Defining colours in your black and white photos
While it might sound contradictory to discuss the importance of colour in your black and white photos, knowing how to emphasise and define individual colours, and capitalise on them, in your black and white conversions, will enable you to create stronger images.
Black-and-white conversion can and should extend further than simply attempting to recreate a faithful monochrome equivalent of the original colour. Fortunately, the highly versatile monochrome conversion tools we have at our disposal allow us to experiment freely in order to find not what necessarily looks most authentic when compared with the original, but what has the greatest impact as an independent black-and-white image.
Although not completely complementary, blue and yellow are almost as far apart on a colour wheel as you can go. A default black- and-white conversion (image 2), however, barely distinguishes the two colours as they have a similar brightness value; so clearly manual intervention is needed. With such highly saturated colours, the sky’s the limit as far as the conversion is concerned. Increasing the yellow luminance while decreasing the blue provides a somewhat more dramatic equivalent of the colour original (image 3). However, we don’t have to stop there. By reversing the luminance values of the blue and yellow sliders we get an entirely opposite result, most noticeable in the lettering on the Greek mail box (image 4).
The most striking results are to be obtained from complementary colours—those that sit opposite one another on a standard colour wheel; and the more saturated the colours, the more striking the effect. What’s more, the sheer versatility of the available black-and-white tools should, in theory, permit you to create two monochrome versions that tonally are opposite one another.
This hotel lounge utilises soft furnishings, furniture, and a carpet that between them share a number of similar colours. The trouble with colours of a similar hue, is that when you adjust one, you’re in danger of affecting another.
The default conversion (image 2) has made a brave attempt at separating out the colours, but the stripes in the cushions could be more clearly delineated.
In these circumstances, if possible, utilise a before-and-after preview screen so that you can identify the colours that you’re attempting to separate out (image 3). In this particular example it’s clear that the red, orange, purple, and magenta sliders will have the greatest impact.
Experimenting with those four sliders at various extreme settings provides a range of results to choose from.

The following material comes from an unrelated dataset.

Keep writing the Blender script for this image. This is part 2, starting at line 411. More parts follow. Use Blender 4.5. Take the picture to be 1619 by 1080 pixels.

In the end, pushing the orange and purple to +100, the blue to +9, and reducing the red, yellow, green, aqua, and magenta to -90, -23, -27, -28, and -100 respectively, the stripes in the cushions are more pronounced and the tonal difference between the carpet and the brown fabric on the chairs is clearer to see.
While complementary colours provide us with a means of creating dramatic, contrasting monochrome images, colours that are much closer to one another on the colour wheel, or indeed next to each other, can be much harder to separate. Yet, if the image is to succeed in black and white it’s important that this can be achieved.